Could New FanDuel HQ Entice Illinois To Pass Sports Betting Bill?

  • The most recent amendments to IL HB 1260 include stakeholders from every aspect of the sports betting industry.
  • If passed, Illinois would have the highest associated fees of any state in the country.
  • FanDuel projects as many as 300 jobs to come to a new Chicago-based office.

CHICAGO – With a little more than three weeks left in this year’s legislative session, FanDuel is hoping to use the prospect of new jobs in Chicago to entice lawmakers to pass a sports betting bill in Illinois.

FanDuel CEO Matt King, who lives in Chicago, estimates that a new office could bring as many as 300 jobs to the city.

“So as we thought about where we could scale, Chicago made a ton of sense. It gives us a Midwest headquarters to service surrounding states,” said King.

Neighboring states Iowa and Indiana recently passed bills which legalized sports betting through both retail sportsbooks and online sports wagering platforms.

IL H 1260, the primary bill that Illinois lawmakers are discussing, would allow for both of those avenues to sports betting.

Under the current amendments to IL HB 1260, FanDuel could partner with an approved gaming facility to offer a retail or mobile sportsbook. They could also apply for an online license outright if they are willing to pay a higher fee.

While the measure calls for statewide sports betting in Illinois, the new office would be located either in the West Loop or near it. Jobs would include risk and trading, product technology, customer service, and retail sportsbook employees.

The company currently has about 800 employees across its global offices.

“We see a huge market opportunity ahead of us,” said King. “We can help establish Chicago as one of the leading markets from a sports betting tech perspective.”

Can New Jobs Help The Illinois Sports Betting Bill Pass?

Lawmakers may need more than the promise of new FanDuel headquarters to pass an Illinois sports gambling bill.

IL H 126 allows for everyone in the gaming industry to get a piece of the state’s sports betting market. But, the proposal also comes with some of the highest fees of any state that has legalized the practice.

Master license fees are $10 million or 5% of the total handle, net terminal income, or adjusted gross receipts – whichever is the greatest amount. The tax rate set for adjusted sports wagering receipts is 25%.

To compare, Indiana has a tax rate of 9.5% and Iowa has a tax rate of 7.5%.

“I’m not saying we need to be as low as Iowa or Indiana necessarily, but when you’re talking three-to-four times more, it just seems outrages,” said Tom Swoik, representative of the Illinois Casino Gaming Association.

Pennsylvania still has the highest tax rate set at 36%.

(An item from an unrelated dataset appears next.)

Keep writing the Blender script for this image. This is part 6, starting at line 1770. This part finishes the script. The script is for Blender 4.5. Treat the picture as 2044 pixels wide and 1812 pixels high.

Given the size of the Illinois market, some believe that it is only appropriate to have the operators pay these prices.

Illinois Governor J.B. Pritzker is counting on legal sports betting to generate up to $200 million in license fees alone to help balance the state’s 2020 fiscal budget.

FanDuel’s pledge to give more jobs to Chicago is more or less just the cherry on top of the current proposal for sports betting in Illinois sitting in the state legislature.